Copy all of the material word for word, except for the pictures.
--- START Given records ---
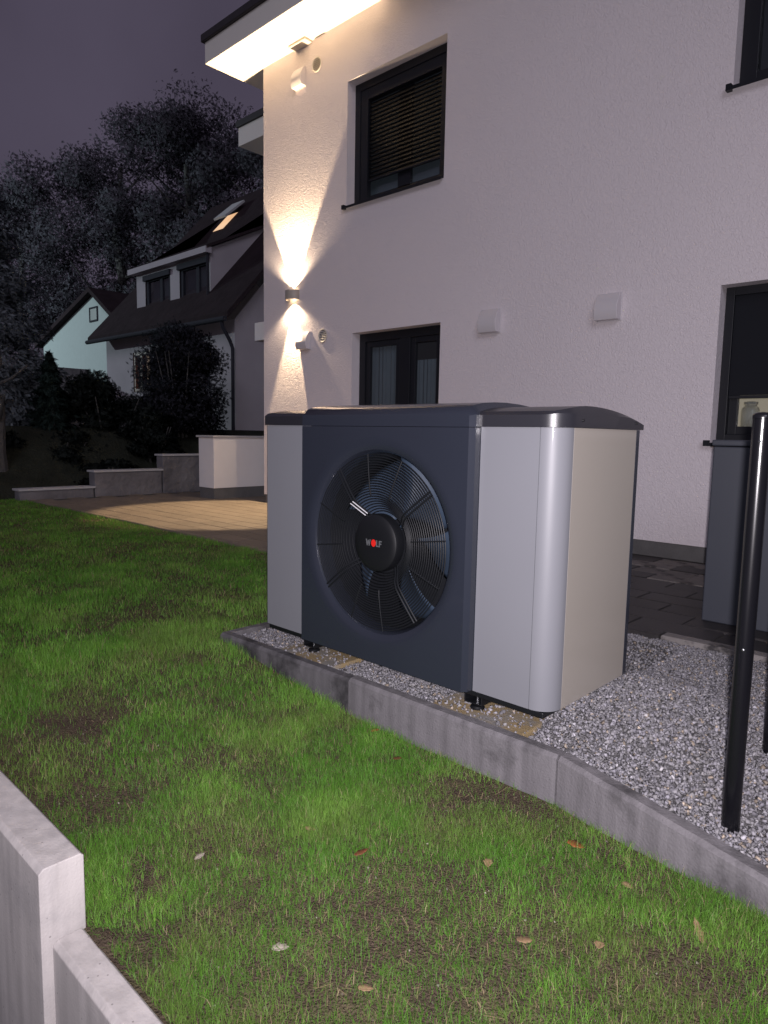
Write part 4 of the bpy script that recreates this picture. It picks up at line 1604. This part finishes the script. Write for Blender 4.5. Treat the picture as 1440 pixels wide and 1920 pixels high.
def broad_tree(base, height, width, seed, label, nleaf=9000, lsize=0.26, col=(0.112, 0.104, 0.125), low=0.12, nm='broadleaf_tree', grp='tall trees behind the neighbouring house', catn='tree'):
    g = np.random.default_rng(seed)
    e = empty(nm, base)
    tag(e, label, catn, grp)
    bx0, by0, bz0 = base
    limb_mesh(base, (bx0, by0, bz0 + height * .8), height * .022 + .05, g, 9, width * .35).build('trunk', 'bark', e, smooth=True)
    cs, rs = [], []
    nclump = 46
    for i in range(nclump):
        t = g.random()
        zrel = low + (1 - low) * t
        prof = math.sin(math.pi * min(1, 0.18 + 0.80 * t)) ** 0.7
        a_ = g.uniform(0, 2 * math.pi)
        rr = width * 0.5 * prof * math.sqrt(g.random())
        cs.append((bx0 + rr * math.cos(a_), by0 + rr * math.sin(a_), bz0 + height * zrel * 0.95))
        q = width * g.uniform(0.09, 0.17)
        rs.append((q, q, q * g.uniform(0.6, 0.9)))
    v, f, c, bd = leaf_cloud(cs, rs, nleaf, lsize, g, col, var=0.12)
    np_mesh('crown', v, f, 'leaf_tree', c, e, bend=bd)
    return e


broad_tree((-52.0, 16.2, 2.0), 16.6, 12.5, 21, 'dark broadleaf tree with the lowest crown at the left of the wood', 36000, 0.11)
broad_tree((-44.5, 19.8, 2.0), 20.2, 13.0, 22, 'second dark broadleaf tree from the left behind the far gabled house', 42000, 0.11)
broad_tree((-45.3, 26.2, 2.0), 23.8, 16.0, 23, 'dark broadleaf tree in the middle of the wood', 46000, 0.12)
broad_tree((-37.4, 20.8, 2.0), 18.6, 11.4, 24, 'tallest looking dark broadleaf tree behind the dormer', 42000, 0.11)
broad_tree((-25.5, 18.0, 1.5), 13.6, 8.5, 25, 'dark broadleaf tree partly hidden behind the corner of the white house', 30000, 0.10)
broad_tree((-29.5, 24.0, 2.0), 16.5, 12.0, 26, 'furthest dark broadleaf tree seen between two nearer crowns', 32000, 0.12)


def conifer(base, height, width, seed, label, nleaf=26000, col=(0.20, 0.22, 0.245), grp=None, nm='conifer'):
    g = np.random.default_rng(seed)
    e = empty(nm, base)
    tag(e, label, 'conifer', grp)
    bx0, by0, bz0 = base
    MB().tube([(bx0, by0, bz0 - .1), (bx0 + .02, by0, bz0 + .35), (bx0, by0 + .03, bz0 + height * .5), (bx0, by0, bz0 + height * .97)], [width * .085, width * .055, width * .03, 0.01], 12).build('trunk', 'bark', e, smooth=True)
    t = g.random(nleaf) ** 0.75
    zrel = 0.10 + 0.90 * (1 - t) if False else g.random(nleaf) ** 1.25
    rad = width * 0.5 * (1 - zrel) ** 0.8 * (0.80 + 0.25 * np.sin(zrel * 46 + g.normal(size=nleaf) * .4))
    whorl = g.integers(0, 9, nleaf)
    ang = whorl * (2 * math.pi / 9) + np.floor(zrel * 16) * 0.7 + g.normal(size=nleaf) * 0.30
    rr = rad * np.sqrt(g.uniform(0.12, 1.0, nleaf))
    p = np.stack([bx0 + rr * np.cos(ang), by0 + rr * np.sin(ang), bz0 + 0.30 + height * 0.97 * zrel - 0.20 * rr], 1)
    q = np.stack([np.cos(ang), np.sin(ang), -0.35 + 0.5 * g.normal(size=nleaf)], 1) + 0.5 * g.normal(size=(nleaf, 3))
    q /= np.linalg.norm(q, axis=1)[:, None]
    tt = np.cross(q, g.normal(size=(nleaf, 3)))
    tt /= np.linalg.norm(tt, axis=1)[:, None]
    s = 0.085 * (0.6 + 0.8 * g.random(nleaf))
    a_, b_ = q * s[:, None], tt * (s * 0.28)[:, None]
    v = np.stack([p - a_, p + b_, p + a_, p - b_], 1).reshape(-1, 3)
    c = np.array(col)[None] * (0.6 + 0.8 * g.random(nleaf))[:, None]
    bd = np.stack([np.cos(ang), np.sin(ang), 0.3 * np.ones(nleaf)], 1) + 0.4 * g.normal(size=(nleaf, 3))
    bd /= np.linalg.norm(bd, axis=1)[:, None]
    np_mesh('crown', v, np.arange(4 * nleaf).reshape(-1, 4), 'leaf_tree', np.repeat(c, 4, 0), e, bend=np.repeat(bd, 4, 0))
    return e


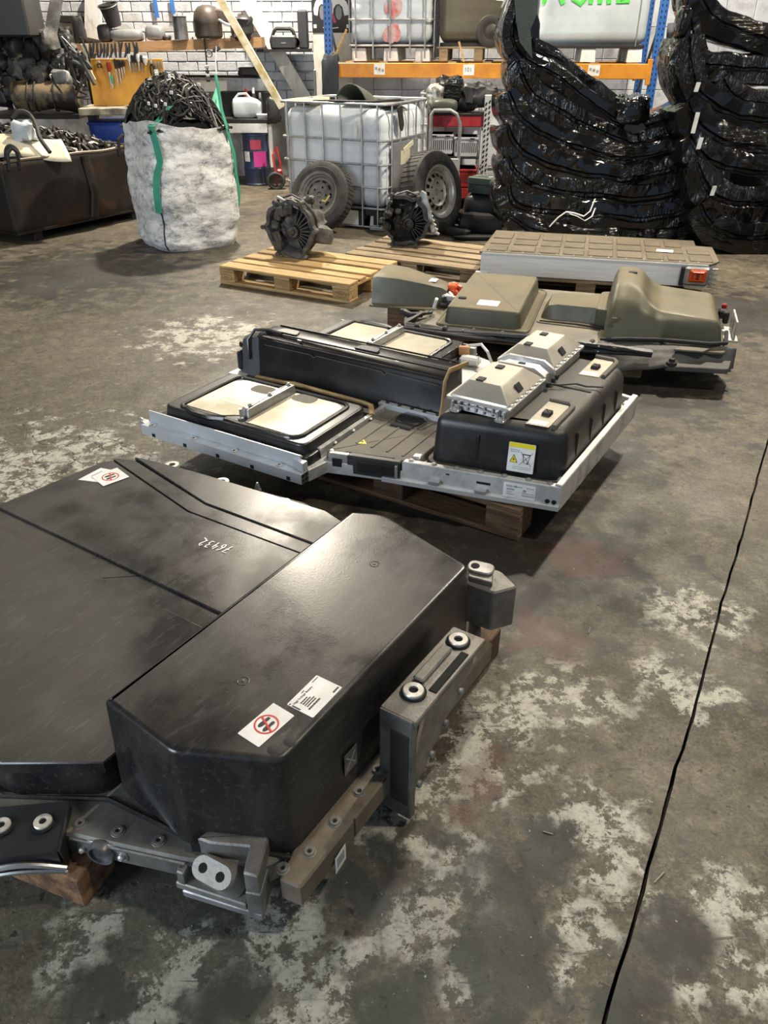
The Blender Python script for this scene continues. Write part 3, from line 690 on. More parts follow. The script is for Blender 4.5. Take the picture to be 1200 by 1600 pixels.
--- END Given records ---
▸ **Solution for this task**:
Write part 4 of the bpy script that recreates this picture. It picks up at line 1604. This part finishes the script. Write for Blender 4.5. Treat the picture as 1440 pixels wide and 1920 pixels high.
def broad_tree(base, height, width, seed, label, nleaf=9000, lsize=0.26, col=(0.112, 0.104, 0.125), low=0.12, nm='broadleaf_tree', grp='tall trees behind the neighbouring house', catn='tree'):
    g = np.random.default_rng(seed)
    e = empty(nm, base)
    tag(e, label, catn, grp)
    bx0, by0, bz0 = base
    limb_mesh(base, (bx0, by0, bz0 + height * .8), height * .022 + .05, g, 9, width * .35).build('trunk', 'bark', e, smooth=True)
    cs, rs = [], []
    nclump = 46
    for i in range(nclump):
        t = g.random()
        zrel = low + (1 - low) * t
        prof = math.sin(math.pi * min(1, 0.18 + 0.80 * t)) ** 0.7
        a_ = g.uniform(0, 2 * math.pi)
        rr = width * 0.5 * prof * math.sqrt(g.random())
        cs.append((bx0 + rr * math.cos(a_), by0 + rr * math.sin(a_), bz0 + height * zrel * 0.95))
        q = width * g.uniform(0.09, 0.17)
        rs.append((q, q, q * g.uniform(0.6, 0.9)))
    v, f, c, bd = leaf_cloud(cs, rs, nleaf, lsize, g, col, var=0.12)
    np_mesh('crown', v, f, 'leaf_tree', c, e, bend=bd)
    return e


broad_tree((-52.0, 16.2, 2.0), 16.6, 12.5, 21, 'dark broadleaf tree with the lowest crown at the left of the wood', 36000, 0.11)
broad_tree((-44.5, 19.8, 2.0), 20.2, 13.0, 22, 'second dark broadleaf tree from the left behind the far gabled house', 42000, 0.11)
broad_tree((-45.3, 26.2, 2.0), 23.8, 16.0, 23, 'dark broadleaf tree in the middle of the wood', 46000, 0.12)
broad_tree((-37.4, 20.8, 2.0), 18.6, 11.4, 24, 'tallest looking dark broadleaf tree behind the dormer', 42000, 0.11)
broad_tree((-25.5, 18.0, 1.5), 13.6, 8.5, 25, 'dark broadleaf tree partly hidden behind the corner of the white house', 30000, 0.10)
broad_tree((-29.5, 24.0, 2.0), 16.5, 12.0, 26, 'furthest dark broadleaf tree seen between two nearer crowns', 32000, 0.12)


def conifer(base, height, width, seed, label, nleaf=26000, col=(0.20, 0.22, 0.245), grp=None, nm='conifer'):
    g = np.random.default_rng(seed)
    e = empty(nm, base)
    tag(e, label, 'conifer', grp)
    bx0, by0, bz0 = base
    MB().tube([(bx0, by0, bz0 - .1), (bx0 + .02, by0, bz0 + .35), (bx0, by0 + .03, bz0 + height * .5), (bx0, by0, bz0 + height * .97)], [width * .085, width * .055, width * .03, 0.01], 12).build('trunk', 'bark', e, smooth=True)
    t = g.random(nleaf) ** 0.75
    zrel = 0.10 + 0.90 * (1 - t) if False else g.random(nleaf) ** 1.25
    rad = width * 0.5 * (1 - zrel) ** 0.8 * (0.80 + 0.25 * np.sin(zrel * 46 + g.normal(size=nleaf) * .4))
    whorl = g.integers(0, 9, nleaf)
    ang = whorl * (2 * math.pi / 9) + np.floor(zrel * 16) * 0.7 + g.normal(size=nleaf) * 0.30
    rr = rad * np.sqrt(g.uniform(0.12, 1.0, nleaf))
    p = np.stack([bx0 + rr * np.cos(ang), by0 + rr * np.sin(ang), bz0 + 0.30 + height * 0.97 * zrel - 0.20 * rr], 1)
    q = np.stack([np.cos(ang), np.sin(ang), -0.35 + 0.5 * g.normal(size=nleaf)], 1) + 0.5 * g.normal(size=(nleaf, 3))
    q /= np.linalg.norm(q, axis=1)[:, None]
    tt = np.cross(q, g.normal(size=(nleaf, 3)))
    tt /= np.linalg.norm(tt, axis=1)[:, None]
    s = 0.085 * (0.6 + 0.8 * g.random(nleaf))
    a_, b_ = q * s[:, None], tt * (s * 0.28)[:, None]
    v = np.stack([p - a_, p + b_, p + a_, p - b_], 1).reshape(-1, 3)
    c = np.array(col)[None] * (0.6 + 0.8 * g.random(nleaf))[:, None]
    bd = np.stack([np.cos(ang), np.sin(ang), 0.3 * np.ones(nleaf)], 1) + 0.4 * g.normal(size=(nleaf, 3))
    bd /= np.linalg.norm(bd, axis=1)[:, None]
    np_mesh('crown', v, np.arange(4 * nleaf).reshape(-1, 4), 'leaf_tree', np.repeat(c, 4, 0), e, bend=np.repeat(bd, 4, 0))
    return e


The Blender Python script for this scene continues. Write part 3, from line 690 on. More parts follow. The script is for Blender 4.5. Take the picture to be 1200 by 1600 pixels.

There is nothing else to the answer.